▶ _Your objective_
Can you output the material exactly as written, minus any pictures it holds?

▶ _Given information_

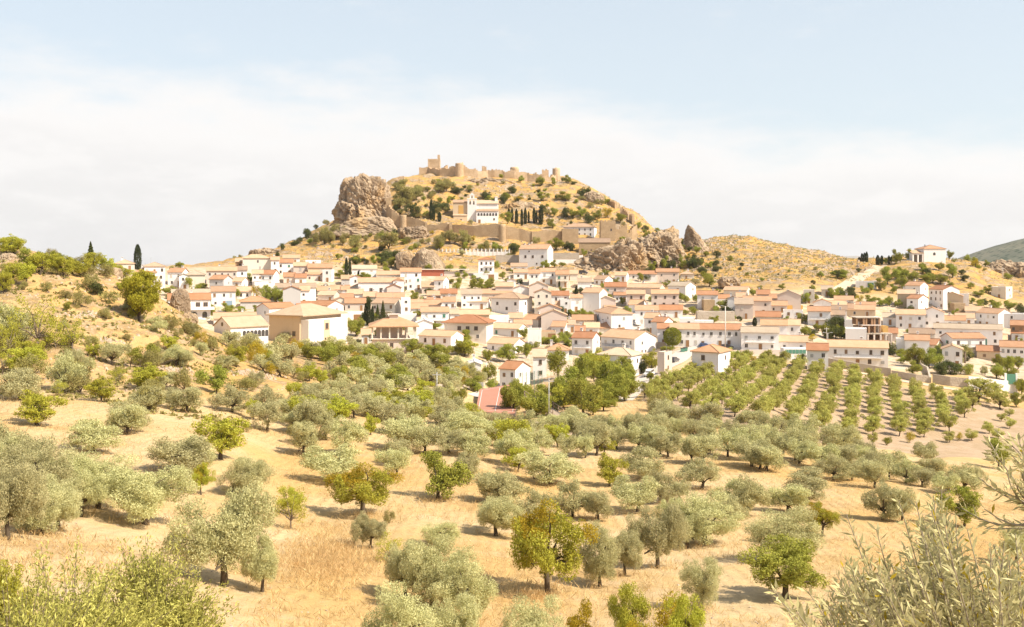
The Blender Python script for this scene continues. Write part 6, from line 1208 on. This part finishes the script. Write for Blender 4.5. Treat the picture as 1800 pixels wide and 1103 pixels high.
# ------------------------------------------------------------------ cars and street things
def car_parts():
    def body(prof, w, inset):
        m = MB(); n = len(prof); 
        rows = [(-w/2, 1.0), (-w/2+inset, 1.0)]
        m.prism(prof, -w/2, w/2, 'x'); return m
    out = {}
    # side profiles as (y, z), front at -y
    hatch_low = [(-2.0, .35), (2.0, .35), (2.05, .75), (1.95, .98), (-1.0, .98), (-1.9, .82), (-2.05, .6)]
    hatch_top = [(-.95, .985), (1.85, .985), (1.6, 1.42), (.1, 1.46), (-.25, 1.4)]
    van_low = [(-2.1, .4), (2.2, .4), (2.25, 1.05), (-1.2, 1.05), (-2.0, .95), (-2.15, .6)]
    van_top = [(-1.2, 1.055), (2.22, 1.055), (2.15, 1.85), (-.3, 1.88), (-.55, 1.8)]
    for nm, lo, tp in (('hatch', hatch_low, hatch_top), ('van', van_low, van_top)):
        m = MB(); m.prism(lo, -.86, .86, 'x'); b = m
        c = MB(); c.prism(tp, -.72, .72, 'x')
        g = MB(); q = [(y*.97+.03, z) for y, z in tp]
        ym = [p for p in tp]
        # windscreen, rear screen and side windows as thin panes proud of the cabin
        (y0, z0), (y1, z1), (y2, z2), (y3, z3), (y4, z4) = tp
        for sx in (-1, 1): g.face([(sx*.735, y0+.35, z0+.06), (sx*.735, y1-.25, z0+.06), (sx*.735, y2-.2, z2-.1), (sx*.735, y4+.2, z4-.08)])
        g.face([(-.62, y0+.02, z0+.05), (.62, y0+.02, z0+.05), (.6, y4-.03, z4-.06), (-.6, y4-.03, z4-.06)]); g.face([(-.62, y1+.01, z1+.08), (.62, y1+.01, z1+.08), (.6, y2+.02, z2-.08), (-.6, y2+.02, z2-.08)])
        out[nm] = (b, c, g)
    wm = MB(); wm.tube([(-.1, 0, 0), (.1, 0, 0)], .31, 16); rim = MB(); rim.tube([(-.112, 0, 0), (.112, 0, 0)], .19, 12)
    return out, wm.mesh('tyre', DARKMETAL), rim.mesh('rim', METAL)
CARS, TYRE, RIM = car_parts()
LAMPM = MB(); LAMPM.box(-.2, .2, -.03, .05, -.08, .08); LAMPM = LAMPM.mesh('headlight', FRAME_W)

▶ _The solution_
The Blender Python script for this scene continues. Write part 6, from line 1208 on. This part finishes the script. Write for Blender 4.5. Treat the picture as 1800 pixels wide and 1103 pixels high.
# ------------------------------------------------------------------ cars and street things
def car_parts():
    def body(prof, w, inset):
        m = MB(); n = len(prof); 
        rows = [(-w/2, 1.0), (-w/2+inset, 1.0)]
        m.prism(prof, -w/2, w/2, 'x'); return m
    out = {}
    # side profiles as (y, z), front at -y
    hatch_low = [(-2.0, .35), (2.0, .35), (2.05, .75), (1.95, .98), (-1.0, .98), (-1.9, .82), (-2.05, .6)]
    hatch_top = [(-.95, .985), (1.85, .985), (1.6, 1.42), (.1, 1.46), (-.25, 1.4)]
    van_low = [(-2.1, .4), (2.2, .4), (2.25, 1.05), (-1.2, 1.05), (-2.0, .95), (-2.15, .6)]
    van_top = [(-1.2, 1.055), (2.22, 1.055), (2.15, 1.85), (-.3, 1.88), (-.55, 1.8)]
    for nm, lo, tp in (('hatch', hatch_low, hatch_top), ('van', van_low, van_top)):
        m = MB(); m.prism(lo, -.86, .86, 'x'); b = m
        c = MB(); c.prism(tp, -.72, .72, 'x')
        g = MB(); q = [(y*.97+.03, z) for y, z in tp]
        ym = [p for p in tp]
        # windscreen, rear screen and side windows as thin panes proud of the cabin
        (y0, z0), (y1, z1), (y2, z2), (y3, z3), (y4, z4) = tp
        for sx in (-1, 1): g.face([(sx*.735, y0+.35, z0+.06), (sx*.735, y1-.25, z0+.06), (sx*.735, y2-.2, z2-.1), (sx*.735, y4+.2, z4-.08)])
        g.face([(-.62, y0+.02, z0+.05), (.62, y0+.02, z0+.05), (.6, y4-.03, z4-.06), (-.6, y4-.03, z4-.06)]); g.face([(-.62, y1+.01, z1+.08), (.62, y1+.01, z1+.08), (.6, y2+.02, z2-.08), (-.6, y2+.02, z2-.08)])
        out[nm] = (b, c, g)
    wm = MB(); wm.tube([(-.1, 0, 0), (.1, 0, 0)], .31, 16); rim = MB(); rim.tube([(-.112, 0, 0), (.112, 0, 0)], .19, 12)
    return out, wm.mesh('tyre', DARKMETAL), rim.mesh('rim', METAL)
CARS, TYRE, RIM = car_parts()
LAMPM = MB(); LAMPM.box(-.2, .2, -.03, .05, -.08, .08); LAMPM = LAMPM.mesh('headlight', FRAME_W)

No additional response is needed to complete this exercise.